#### WHAT IS ASKED:
In the following material, identify every line holding the string "scene" and return it.

#### DATA:
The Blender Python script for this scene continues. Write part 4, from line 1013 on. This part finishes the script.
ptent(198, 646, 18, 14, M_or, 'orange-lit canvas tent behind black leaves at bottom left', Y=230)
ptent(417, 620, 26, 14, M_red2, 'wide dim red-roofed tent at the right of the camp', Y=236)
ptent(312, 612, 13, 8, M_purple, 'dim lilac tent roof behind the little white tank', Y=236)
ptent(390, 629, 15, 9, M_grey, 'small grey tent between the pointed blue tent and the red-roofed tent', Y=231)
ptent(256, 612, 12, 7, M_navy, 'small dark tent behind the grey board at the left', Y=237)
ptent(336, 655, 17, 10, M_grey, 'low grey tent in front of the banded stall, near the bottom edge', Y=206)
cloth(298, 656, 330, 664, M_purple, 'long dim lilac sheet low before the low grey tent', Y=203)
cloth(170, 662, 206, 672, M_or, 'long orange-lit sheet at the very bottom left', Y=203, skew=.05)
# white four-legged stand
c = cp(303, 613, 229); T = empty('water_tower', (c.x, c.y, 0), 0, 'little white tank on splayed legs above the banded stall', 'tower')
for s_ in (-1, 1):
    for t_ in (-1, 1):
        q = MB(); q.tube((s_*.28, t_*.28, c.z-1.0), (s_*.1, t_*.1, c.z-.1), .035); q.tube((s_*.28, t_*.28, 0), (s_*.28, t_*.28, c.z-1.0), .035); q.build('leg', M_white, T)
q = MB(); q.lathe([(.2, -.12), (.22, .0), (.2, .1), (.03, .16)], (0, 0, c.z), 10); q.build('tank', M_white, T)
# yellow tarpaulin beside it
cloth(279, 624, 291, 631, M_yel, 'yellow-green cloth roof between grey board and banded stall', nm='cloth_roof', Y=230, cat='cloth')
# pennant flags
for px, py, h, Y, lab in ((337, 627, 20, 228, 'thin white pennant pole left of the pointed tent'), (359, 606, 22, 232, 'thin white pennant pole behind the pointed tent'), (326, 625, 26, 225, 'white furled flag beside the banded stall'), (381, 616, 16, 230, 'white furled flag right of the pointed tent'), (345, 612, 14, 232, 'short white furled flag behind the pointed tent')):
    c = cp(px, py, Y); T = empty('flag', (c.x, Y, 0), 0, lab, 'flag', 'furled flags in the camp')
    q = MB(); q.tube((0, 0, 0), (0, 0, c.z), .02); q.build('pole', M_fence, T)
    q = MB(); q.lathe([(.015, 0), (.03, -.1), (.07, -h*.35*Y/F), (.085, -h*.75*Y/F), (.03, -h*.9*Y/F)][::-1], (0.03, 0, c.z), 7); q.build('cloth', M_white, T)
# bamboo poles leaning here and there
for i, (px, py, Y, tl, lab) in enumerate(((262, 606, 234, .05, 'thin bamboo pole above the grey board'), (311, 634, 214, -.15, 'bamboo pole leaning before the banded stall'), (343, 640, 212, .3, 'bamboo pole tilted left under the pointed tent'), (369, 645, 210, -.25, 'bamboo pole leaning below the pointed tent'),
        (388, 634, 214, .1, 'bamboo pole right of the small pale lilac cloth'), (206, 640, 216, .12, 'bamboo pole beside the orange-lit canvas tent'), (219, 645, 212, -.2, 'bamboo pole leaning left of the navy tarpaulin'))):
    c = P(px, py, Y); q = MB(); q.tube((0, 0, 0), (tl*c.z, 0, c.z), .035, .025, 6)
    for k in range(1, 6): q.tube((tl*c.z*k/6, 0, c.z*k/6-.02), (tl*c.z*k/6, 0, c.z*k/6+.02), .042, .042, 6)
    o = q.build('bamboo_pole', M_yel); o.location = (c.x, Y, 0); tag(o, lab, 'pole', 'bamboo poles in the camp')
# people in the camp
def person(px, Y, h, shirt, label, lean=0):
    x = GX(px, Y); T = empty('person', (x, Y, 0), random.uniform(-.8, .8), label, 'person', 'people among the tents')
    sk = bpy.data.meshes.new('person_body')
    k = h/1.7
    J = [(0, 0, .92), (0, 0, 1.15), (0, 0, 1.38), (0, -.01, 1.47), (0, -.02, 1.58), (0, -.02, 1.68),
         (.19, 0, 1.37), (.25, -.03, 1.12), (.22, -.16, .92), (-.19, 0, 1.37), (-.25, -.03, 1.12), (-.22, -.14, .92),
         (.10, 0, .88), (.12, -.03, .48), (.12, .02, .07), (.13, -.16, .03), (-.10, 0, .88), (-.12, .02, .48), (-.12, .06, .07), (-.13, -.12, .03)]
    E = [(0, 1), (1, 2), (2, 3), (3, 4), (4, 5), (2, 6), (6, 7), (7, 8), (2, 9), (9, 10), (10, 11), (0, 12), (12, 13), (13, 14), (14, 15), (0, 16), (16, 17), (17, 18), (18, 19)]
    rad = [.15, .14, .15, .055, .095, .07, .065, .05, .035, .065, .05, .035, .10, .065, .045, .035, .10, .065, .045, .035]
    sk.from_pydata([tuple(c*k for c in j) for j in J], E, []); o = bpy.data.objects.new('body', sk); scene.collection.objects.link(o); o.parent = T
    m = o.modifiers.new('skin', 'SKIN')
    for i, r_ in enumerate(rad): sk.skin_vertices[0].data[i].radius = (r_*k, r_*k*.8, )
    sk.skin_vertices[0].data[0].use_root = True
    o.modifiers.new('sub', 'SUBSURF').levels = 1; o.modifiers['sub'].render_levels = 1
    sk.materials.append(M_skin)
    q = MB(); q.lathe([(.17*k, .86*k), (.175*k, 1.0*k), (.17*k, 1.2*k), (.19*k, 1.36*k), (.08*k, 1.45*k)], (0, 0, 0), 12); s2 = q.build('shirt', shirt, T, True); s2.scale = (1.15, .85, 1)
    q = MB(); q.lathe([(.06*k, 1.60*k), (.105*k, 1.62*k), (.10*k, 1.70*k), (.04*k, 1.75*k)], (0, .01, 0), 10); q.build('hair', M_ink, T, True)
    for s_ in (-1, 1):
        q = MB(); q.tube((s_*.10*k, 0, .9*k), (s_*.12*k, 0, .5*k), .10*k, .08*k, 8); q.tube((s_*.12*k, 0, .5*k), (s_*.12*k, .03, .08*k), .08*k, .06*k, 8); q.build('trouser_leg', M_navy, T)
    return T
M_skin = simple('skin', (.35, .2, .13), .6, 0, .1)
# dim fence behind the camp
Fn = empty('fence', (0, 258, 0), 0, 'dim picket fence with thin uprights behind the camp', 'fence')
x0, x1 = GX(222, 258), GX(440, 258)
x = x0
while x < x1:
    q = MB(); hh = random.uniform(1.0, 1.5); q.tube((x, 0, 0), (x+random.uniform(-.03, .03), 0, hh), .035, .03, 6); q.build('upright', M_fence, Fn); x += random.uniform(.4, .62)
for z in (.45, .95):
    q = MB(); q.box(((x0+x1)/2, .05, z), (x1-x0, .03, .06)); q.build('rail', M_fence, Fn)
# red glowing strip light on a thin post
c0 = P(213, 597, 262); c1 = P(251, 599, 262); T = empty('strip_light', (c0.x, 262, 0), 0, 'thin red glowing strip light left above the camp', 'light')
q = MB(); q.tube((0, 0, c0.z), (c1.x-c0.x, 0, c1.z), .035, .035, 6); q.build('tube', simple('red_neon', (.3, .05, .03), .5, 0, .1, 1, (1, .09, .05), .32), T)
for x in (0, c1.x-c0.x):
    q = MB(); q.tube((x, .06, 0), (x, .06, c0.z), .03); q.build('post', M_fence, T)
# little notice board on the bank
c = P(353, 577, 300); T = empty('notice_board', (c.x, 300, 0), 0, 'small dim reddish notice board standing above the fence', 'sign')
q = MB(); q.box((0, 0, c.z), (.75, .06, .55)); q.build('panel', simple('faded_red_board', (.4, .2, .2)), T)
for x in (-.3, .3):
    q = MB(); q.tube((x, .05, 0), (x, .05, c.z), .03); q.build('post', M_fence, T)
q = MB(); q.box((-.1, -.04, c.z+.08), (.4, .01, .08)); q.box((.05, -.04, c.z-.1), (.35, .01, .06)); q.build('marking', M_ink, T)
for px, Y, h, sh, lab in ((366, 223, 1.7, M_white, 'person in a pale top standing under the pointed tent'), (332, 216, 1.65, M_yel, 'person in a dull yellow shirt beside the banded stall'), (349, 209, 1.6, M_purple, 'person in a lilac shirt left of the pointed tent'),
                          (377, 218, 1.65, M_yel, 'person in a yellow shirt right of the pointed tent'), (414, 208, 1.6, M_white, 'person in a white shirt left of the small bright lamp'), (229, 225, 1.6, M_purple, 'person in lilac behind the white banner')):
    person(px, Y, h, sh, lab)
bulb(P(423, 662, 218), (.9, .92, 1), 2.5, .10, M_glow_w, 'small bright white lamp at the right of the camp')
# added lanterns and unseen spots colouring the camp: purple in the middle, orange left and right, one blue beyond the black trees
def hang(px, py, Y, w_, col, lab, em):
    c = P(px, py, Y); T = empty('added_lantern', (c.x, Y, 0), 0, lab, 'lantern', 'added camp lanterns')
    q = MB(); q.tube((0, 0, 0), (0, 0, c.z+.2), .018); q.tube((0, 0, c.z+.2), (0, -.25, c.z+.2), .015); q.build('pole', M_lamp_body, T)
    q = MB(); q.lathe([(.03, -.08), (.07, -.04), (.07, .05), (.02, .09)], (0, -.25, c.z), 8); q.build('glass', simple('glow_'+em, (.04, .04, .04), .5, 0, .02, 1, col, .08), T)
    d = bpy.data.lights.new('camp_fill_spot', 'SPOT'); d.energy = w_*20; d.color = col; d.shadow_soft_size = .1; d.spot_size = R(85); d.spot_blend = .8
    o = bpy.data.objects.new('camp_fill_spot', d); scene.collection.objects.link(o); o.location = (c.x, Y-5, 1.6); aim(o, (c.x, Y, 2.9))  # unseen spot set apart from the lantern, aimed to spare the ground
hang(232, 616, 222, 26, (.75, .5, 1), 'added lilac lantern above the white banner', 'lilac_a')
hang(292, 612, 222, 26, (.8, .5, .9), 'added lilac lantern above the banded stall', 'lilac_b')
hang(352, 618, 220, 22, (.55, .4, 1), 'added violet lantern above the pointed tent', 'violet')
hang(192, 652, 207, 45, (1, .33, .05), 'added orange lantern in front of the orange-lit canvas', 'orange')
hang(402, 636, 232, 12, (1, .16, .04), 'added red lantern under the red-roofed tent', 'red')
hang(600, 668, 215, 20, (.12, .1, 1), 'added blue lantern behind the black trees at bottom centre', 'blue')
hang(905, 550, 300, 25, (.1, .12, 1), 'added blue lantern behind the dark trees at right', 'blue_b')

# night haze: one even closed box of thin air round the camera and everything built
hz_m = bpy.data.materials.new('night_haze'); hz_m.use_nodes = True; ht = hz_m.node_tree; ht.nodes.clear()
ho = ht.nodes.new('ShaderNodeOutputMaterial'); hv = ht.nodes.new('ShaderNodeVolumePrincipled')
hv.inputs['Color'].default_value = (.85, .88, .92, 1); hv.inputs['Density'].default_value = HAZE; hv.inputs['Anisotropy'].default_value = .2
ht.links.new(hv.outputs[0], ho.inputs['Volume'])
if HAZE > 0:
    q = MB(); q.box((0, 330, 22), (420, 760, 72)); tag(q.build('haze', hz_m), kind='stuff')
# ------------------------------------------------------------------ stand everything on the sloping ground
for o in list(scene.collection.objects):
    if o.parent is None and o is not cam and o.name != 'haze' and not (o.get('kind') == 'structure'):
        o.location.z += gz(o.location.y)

#### RESULT FOR THIS TASK:
The Blender Python script for this scene continues. Write part 4, from line 1013 on. This part finishes the script.
    sk.from_pydata([tuple(c*k for c in j) for j in J], E, []); o = bpy.data.objects.new('body', sk); scene.collection.objects.link(o); o.parent = T
    o = bpy.data.objects.new('camp_fill_spot', d); scene.collection.objects.link(o); o.location = (c.x, Y-5, 1.6); aim(o, (c.x, Y, 2.9))  # unseen spot set apart from the lantern, aimed to spare the ground
for o in list(scene.collection.objects):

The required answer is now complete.